Just look at the new-fangled humanities curricula in the market. Unbelievable that people actually pay good money to take these courses. 'Post-Modern Studies.' 'Cultural Studies.' 'Post-Colonial Studies.' 'Cultural Anthropology.' 'Gender Studies.' 'Deconstruction.' Yeah, 'Advanced Basket-Weaving,' too. A lot of turgid, meaningless texts, which remind me of the Marxist vocabulary that I just love: bourgeois, revanchist, dialectical, revisionist, imperialist running dog, class struggle, etc, and equally arcane stuff. I strongly recommend Foucault and Derrida if you suffer from insomnia.
What is a good way to identify these humanities fraudsters, you ask? Simple: anybody who says 'trope' or 'praxis' is undoubtedly one.
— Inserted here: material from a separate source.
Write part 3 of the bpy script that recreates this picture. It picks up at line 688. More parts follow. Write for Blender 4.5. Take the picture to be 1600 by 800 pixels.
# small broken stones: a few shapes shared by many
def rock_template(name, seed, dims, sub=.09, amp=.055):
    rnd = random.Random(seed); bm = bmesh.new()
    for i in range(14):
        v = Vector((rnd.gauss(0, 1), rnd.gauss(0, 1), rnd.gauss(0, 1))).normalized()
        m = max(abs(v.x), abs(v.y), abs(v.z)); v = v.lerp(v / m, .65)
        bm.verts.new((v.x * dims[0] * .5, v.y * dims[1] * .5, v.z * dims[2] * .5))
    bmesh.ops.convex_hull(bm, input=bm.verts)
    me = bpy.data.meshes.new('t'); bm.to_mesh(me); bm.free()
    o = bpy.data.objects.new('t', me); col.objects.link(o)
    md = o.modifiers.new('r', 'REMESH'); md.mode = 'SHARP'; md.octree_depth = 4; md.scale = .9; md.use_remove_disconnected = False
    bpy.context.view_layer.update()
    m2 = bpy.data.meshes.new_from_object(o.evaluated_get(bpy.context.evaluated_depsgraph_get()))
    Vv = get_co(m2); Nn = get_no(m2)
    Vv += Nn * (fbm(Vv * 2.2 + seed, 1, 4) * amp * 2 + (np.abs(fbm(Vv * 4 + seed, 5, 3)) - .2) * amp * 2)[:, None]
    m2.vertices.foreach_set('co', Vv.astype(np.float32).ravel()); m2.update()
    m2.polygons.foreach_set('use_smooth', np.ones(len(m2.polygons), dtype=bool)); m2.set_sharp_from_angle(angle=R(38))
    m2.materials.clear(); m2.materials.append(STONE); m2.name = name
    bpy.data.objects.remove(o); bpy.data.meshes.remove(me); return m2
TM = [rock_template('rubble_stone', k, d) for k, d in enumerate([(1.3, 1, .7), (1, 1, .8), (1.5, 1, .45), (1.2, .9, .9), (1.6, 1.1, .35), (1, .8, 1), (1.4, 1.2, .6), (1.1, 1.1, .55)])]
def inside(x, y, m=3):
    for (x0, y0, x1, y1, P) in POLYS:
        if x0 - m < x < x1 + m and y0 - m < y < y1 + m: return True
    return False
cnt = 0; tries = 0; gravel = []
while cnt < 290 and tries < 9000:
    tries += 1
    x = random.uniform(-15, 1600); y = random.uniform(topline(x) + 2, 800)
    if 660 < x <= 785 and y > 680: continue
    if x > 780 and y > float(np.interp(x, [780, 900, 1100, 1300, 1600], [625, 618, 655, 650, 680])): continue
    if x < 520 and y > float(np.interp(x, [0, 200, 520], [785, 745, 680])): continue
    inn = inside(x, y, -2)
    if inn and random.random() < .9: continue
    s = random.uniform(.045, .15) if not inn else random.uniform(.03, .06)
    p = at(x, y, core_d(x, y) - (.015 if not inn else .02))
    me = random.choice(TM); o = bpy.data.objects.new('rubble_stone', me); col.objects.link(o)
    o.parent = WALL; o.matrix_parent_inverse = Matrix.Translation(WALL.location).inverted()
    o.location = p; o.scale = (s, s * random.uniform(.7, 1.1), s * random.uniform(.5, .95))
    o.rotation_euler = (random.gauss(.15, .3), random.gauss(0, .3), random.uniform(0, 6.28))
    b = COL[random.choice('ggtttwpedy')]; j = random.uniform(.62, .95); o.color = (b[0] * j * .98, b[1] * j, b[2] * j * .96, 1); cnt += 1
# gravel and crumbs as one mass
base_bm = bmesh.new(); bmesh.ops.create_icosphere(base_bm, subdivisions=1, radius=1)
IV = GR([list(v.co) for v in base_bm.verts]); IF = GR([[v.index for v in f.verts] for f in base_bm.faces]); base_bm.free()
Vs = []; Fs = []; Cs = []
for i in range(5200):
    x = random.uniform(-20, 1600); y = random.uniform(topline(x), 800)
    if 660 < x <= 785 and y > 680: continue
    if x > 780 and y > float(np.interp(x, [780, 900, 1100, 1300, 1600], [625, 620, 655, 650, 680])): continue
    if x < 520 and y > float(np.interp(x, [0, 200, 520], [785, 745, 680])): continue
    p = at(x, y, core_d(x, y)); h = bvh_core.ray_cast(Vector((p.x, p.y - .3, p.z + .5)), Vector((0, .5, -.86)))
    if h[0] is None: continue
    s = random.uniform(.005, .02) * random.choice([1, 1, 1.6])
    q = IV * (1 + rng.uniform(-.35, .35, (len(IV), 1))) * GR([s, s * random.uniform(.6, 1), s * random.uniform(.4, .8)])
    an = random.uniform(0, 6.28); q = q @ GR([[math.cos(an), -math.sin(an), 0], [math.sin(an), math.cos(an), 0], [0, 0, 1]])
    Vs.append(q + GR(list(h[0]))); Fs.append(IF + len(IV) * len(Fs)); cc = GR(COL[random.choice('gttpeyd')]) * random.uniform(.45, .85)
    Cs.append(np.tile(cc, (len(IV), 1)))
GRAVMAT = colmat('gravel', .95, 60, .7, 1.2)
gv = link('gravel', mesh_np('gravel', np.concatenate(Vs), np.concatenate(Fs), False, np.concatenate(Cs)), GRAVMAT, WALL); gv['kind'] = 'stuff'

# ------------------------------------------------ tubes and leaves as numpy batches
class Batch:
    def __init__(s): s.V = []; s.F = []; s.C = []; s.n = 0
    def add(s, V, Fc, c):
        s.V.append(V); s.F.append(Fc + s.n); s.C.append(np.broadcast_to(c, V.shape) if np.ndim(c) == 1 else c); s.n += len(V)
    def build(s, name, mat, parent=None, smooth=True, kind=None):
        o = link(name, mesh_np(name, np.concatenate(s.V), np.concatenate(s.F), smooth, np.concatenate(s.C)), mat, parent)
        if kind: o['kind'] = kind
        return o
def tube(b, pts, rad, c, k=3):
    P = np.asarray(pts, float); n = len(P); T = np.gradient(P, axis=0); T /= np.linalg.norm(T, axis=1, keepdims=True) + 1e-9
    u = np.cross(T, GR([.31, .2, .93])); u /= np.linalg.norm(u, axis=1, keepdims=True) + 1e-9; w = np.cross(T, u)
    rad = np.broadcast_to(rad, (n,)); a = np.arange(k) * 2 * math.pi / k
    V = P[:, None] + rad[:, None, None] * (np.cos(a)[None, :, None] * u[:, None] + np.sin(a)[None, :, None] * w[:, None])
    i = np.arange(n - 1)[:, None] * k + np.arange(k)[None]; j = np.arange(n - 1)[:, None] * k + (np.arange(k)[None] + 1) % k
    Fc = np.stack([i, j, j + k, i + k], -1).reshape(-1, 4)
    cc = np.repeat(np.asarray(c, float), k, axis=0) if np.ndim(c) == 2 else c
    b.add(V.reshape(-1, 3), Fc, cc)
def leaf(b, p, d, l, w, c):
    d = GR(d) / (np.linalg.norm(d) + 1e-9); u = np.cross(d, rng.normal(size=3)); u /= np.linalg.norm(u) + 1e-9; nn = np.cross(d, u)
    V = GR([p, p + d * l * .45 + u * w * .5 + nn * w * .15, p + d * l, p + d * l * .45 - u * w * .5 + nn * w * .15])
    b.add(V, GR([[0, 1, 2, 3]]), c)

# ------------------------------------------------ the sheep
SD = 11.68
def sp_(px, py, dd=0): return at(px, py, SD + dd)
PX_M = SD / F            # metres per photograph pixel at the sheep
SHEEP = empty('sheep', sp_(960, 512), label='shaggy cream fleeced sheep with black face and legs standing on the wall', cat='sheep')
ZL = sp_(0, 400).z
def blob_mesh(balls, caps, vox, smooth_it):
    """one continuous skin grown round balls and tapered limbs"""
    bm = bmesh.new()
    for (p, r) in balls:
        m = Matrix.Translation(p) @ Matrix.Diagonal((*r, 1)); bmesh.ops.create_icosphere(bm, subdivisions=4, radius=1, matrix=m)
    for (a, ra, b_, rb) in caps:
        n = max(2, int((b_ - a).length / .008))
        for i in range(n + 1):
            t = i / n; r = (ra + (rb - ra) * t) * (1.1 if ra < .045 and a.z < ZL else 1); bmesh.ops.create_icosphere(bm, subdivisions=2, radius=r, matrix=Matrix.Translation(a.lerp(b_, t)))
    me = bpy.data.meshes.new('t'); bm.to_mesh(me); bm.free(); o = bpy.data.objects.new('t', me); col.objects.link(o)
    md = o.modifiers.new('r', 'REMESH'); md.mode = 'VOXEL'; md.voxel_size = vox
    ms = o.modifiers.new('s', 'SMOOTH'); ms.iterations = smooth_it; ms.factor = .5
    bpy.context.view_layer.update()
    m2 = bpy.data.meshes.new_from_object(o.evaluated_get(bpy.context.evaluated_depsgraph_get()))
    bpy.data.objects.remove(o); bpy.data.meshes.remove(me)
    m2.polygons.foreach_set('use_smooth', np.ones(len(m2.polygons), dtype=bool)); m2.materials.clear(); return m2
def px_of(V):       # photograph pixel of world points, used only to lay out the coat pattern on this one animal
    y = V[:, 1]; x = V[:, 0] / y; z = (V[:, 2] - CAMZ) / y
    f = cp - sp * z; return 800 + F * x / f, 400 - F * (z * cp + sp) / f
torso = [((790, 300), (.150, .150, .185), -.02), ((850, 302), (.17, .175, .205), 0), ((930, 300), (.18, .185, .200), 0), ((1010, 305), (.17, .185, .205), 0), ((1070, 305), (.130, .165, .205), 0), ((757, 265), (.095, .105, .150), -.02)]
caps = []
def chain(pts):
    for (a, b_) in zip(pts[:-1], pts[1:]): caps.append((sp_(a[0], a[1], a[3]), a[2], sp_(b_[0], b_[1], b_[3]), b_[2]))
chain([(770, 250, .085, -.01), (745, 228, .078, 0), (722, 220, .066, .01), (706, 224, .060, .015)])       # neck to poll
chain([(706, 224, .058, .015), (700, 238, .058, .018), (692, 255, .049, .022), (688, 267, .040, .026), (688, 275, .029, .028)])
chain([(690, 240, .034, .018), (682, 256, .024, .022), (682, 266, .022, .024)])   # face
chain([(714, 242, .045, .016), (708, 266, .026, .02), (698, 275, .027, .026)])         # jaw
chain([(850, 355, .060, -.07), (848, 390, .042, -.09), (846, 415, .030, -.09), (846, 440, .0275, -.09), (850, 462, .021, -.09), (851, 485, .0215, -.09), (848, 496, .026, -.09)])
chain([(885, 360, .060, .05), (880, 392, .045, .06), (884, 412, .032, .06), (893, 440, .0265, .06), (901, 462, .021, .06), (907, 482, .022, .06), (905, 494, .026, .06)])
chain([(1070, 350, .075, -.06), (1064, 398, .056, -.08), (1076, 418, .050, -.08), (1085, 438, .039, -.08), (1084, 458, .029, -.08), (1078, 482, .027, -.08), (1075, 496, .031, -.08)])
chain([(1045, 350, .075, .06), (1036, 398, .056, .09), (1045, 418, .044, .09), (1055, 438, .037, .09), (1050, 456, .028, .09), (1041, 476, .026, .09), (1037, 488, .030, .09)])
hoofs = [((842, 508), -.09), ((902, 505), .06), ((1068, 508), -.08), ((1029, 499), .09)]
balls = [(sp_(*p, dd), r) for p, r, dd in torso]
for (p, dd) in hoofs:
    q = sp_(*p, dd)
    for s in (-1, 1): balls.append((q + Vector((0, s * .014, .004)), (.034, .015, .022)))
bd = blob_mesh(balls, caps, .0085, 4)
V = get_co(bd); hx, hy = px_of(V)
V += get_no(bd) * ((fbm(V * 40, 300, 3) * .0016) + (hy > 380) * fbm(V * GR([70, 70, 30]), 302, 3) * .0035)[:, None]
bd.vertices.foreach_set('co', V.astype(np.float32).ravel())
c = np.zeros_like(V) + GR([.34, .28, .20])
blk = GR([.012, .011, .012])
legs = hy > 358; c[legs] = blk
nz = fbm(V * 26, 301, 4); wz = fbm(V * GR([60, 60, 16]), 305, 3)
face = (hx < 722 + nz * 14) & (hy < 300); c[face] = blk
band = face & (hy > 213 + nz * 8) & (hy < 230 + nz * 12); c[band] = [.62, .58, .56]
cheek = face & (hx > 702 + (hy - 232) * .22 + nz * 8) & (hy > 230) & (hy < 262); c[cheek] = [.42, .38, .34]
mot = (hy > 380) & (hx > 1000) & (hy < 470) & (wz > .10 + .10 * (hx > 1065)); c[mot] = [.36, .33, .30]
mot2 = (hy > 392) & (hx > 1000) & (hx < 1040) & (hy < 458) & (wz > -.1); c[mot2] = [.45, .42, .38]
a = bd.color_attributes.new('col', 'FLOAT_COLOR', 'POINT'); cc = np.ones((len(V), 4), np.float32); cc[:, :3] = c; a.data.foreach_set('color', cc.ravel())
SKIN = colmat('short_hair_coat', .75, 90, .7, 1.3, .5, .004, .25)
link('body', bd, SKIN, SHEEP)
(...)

If I were you, I wouldn't touch any of their specialties with a barge pole.
I must end with another disclaimer: there are many in the humanities who do excellent work, diligently and with great integrity. I salute them. It is not them that I target, it is the shysters of the media and the self proclaimed 'intelligentsia' who, far from being 'progressive', are the most reactionary elements around. They are the ones, the 'sepoys' in Rajiv Malhotra's terminology that have to be engaged in battle and trounced. They are the ones who have manufactured a mythical history of India; they are the ones who are shouting loudly about errors in textbooks when they have done nothing but bowdlerization for fifty years: see my earlier column on historicide. In short, they are the barbarians within.